Wath Academy is best understood as a large, structured comprehensive that has invested heavily in predictable routines, timetabled enrichment, and a sixth form profile that stands out locally. It will suit students who benefit from clear expectations and who want choice, whether that is in extracurricular activities like robotics and climbing, or in post-16 pathways that include university, apprenticeships, and employment routes. The main challenge is not the offer, it is ensuring the individual student finds their place within a very big institution.
The most recent inspection graded the academy Good overall, with Outstanding judgements for behaviour and attitudes, personal development, leadership and management, and sixth form provision. Academically, the GCSE profile is broadly in line with the middle range of schools in England, while A-level performance sits slightly stronger than the England benchmark for A* to B grades.
Applications for Year 7 are coordinated through the local authority rather than directly with the academy. For September 2026 entry, the on-time deadline is 31 October 2025, with offers issued on 2 March 2026 for families applying on time.
Recent admissions data indicates more applications than offers, suggesting competition for places.
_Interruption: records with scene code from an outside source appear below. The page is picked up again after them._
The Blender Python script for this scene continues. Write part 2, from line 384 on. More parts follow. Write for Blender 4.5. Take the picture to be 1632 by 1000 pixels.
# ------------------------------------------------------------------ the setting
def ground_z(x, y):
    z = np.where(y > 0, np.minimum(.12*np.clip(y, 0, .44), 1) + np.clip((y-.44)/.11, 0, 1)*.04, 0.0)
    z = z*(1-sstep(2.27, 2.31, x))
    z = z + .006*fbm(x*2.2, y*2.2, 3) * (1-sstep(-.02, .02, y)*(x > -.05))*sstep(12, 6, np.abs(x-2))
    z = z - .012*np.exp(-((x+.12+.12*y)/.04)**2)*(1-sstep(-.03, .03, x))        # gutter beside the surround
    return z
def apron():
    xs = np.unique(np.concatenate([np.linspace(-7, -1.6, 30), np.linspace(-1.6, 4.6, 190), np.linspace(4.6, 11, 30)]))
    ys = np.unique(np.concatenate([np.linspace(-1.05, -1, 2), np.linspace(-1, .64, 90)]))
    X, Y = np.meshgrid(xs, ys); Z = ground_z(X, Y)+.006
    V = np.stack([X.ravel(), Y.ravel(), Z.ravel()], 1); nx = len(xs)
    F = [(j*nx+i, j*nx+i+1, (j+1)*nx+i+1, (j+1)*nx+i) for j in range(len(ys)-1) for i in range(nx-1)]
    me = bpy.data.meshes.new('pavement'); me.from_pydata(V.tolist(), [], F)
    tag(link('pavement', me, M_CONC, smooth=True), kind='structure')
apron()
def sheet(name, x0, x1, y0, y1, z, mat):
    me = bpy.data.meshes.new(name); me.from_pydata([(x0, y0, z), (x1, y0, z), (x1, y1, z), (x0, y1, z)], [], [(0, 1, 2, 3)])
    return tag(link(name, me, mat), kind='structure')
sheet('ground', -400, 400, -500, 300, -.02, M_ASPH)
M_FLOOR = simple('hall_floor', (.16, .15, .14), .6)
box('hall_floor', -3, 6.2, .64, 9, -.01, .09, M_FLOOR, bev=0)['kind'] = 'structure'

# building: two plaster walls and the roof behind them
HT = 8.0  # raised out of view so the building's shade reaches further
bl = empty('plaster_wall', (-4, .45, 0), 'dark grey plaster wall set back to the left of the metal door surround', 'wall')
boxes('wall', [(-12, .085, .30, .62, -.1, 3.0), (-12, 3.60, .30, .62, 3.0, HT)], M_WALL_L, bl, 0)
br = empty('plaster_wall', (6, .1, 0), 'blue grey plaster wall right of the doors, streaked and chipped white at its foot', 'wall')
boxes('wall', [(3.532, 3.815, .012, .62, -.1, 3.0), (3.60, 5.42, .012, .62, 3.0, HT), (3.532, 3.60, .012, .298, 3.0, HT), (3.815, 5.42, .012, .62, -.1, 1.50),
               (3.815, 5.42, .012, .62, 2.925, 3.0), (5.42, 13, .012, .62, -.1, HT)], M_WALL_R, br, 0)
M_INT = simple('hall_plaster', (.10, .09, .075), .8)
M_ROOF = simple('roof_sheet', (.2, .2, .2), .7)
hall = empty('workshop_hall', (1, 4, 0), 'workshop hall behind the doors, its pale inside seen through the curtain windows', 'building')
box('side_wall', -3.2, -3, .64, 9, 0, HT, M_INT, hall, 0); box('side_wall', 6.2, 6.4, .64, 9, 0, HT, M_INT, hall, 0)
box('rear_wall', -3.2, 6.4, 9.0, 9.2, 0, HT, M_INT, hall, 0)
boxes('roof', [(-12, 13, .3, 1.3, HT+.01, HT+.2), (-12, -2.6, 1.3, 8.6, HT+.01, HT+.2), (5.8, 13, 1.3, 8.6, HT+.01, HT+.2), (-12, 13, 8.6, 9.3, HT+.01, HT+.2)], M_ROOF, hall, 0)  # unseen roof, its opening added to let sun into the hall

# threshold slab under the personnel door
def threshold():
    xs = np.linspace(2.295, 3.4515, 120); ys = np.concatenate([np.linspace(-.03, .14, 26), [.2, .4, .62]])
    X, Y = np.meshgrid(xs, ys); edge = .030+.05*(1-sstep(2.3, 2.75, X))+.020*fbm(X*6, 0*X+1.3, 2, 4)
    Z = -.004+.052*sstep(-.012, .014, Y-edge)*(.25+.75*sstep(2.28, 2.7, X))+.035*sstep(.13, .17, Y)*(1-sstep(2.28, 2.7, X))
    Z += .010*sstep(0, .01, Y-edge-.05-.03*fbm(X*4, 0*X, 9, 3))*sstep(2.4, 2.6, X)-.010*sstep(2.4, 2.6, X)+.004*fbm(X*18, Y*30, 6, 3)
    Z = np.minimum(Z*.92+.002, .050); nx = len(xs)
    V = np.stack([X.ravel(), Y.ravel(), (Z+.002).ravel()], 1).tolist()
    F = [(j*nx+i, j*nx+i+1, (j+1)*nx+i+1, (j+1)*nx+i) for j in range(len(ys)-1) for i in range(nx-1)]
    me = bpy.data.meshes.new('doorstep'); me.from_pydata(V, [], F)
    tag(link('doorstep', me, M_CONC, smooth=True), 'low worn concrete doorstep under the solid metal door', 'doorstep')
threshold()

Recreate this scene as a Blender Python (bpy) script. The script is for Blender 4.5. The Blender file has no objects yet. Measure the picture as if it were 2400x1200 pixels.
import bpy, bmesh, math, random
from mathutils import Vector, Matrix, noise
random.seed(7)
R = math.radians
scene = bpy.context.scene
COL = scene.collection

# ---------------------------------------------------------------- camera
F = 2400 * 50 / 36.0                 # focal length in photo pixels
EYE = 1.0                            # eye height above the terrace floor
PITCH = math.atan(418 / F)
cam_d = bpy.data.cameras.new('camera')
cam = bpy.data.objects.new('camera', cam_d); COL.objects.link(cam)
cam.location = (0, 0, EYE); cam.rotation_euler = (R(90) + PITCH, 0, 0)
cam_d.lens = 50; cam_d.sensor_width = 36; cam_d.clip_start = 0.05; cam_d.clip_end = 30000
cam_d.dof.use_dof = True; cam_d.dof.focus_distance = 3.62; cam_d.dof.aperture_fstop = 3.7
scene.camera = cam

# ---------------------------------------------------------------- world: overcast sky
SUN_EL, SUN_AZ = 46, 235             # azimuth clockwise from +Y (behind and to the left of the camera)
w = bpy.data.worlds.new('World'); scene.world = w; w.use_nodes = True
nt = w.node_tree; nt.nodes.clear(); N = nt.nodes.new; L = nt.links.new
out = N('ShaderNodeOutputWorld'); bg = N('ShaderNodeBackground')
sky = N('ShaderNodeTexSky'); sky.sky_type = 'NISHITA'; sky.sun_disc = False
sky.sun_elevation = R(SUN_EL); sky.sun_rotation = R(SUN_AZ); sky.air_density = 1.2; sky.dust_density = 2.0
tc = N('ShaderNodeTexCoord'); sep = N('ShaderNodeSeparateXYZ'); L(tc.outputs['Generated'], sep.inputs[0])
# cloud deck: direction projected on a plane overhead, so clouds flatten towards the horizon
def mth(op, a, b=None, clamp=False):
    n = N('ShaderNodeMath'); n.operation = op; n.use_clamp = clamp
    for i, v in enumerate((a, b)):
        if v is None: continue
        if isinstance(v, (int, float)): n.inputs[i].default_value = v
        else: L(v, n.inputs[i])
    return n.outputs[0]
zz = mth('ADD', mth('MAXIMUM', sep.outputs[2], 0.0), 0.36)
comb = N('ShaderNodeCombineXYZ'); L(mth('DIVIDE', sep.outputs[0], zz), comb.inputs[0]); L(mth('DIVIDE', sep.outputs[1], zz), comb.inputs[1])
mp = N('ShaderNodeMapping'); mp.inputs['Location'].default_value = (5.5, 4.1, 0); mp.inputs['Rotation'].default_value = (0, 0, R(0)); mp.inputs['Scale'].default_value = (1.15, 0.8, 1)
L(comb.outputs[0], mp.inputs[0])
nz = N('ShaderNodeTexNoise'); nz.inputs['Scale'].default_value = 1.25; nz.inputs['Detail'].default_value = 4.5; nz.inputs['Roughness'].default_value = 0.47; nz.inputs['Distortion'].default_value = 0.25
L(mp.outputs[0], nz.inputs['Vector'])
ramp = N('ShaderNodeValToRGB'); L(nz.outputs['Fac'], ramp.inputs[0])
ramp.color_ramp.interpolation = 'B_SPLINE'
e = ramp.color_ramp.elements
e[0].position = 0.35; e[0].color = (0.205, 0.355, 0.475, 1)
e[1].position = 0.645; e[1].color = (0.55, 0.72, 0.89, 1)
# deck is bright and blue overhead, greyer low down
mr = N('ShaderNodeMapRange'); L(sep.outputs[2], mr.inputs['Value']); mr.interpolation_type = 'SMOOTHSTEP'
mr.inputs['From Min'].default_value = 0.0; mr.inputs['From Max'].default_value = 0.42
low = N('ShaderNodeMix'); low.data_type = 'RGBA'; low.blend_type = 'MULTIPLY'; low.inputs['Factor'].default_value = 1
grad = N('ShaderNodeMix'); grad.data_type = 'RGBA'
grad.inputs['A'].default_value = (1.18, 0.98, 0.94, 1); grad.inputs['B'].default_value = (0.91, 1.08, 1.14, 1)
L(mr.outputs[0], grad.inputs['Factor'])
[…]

In practical terms, families should check the published oversubscription criteria and plan school preferences carefully, rather than assuming a place will be available automatically.
The sixth form is a clear strength in the inspection profile, and the destination data suggests a genuine mix of routes after Year 13. For 2023/24 leavers, nearly half progressed to university, with a meaningful share moving into apprenticeships and employment.
The academy’s enrichment programme is built into the timetable on Wednesdays and includes a wide mix, including robotics, Mandarin Club, music technology, photography, and outdoor education options. Facilities described in published materials include an indoor climbing wall, and the library runs daily homework club after school.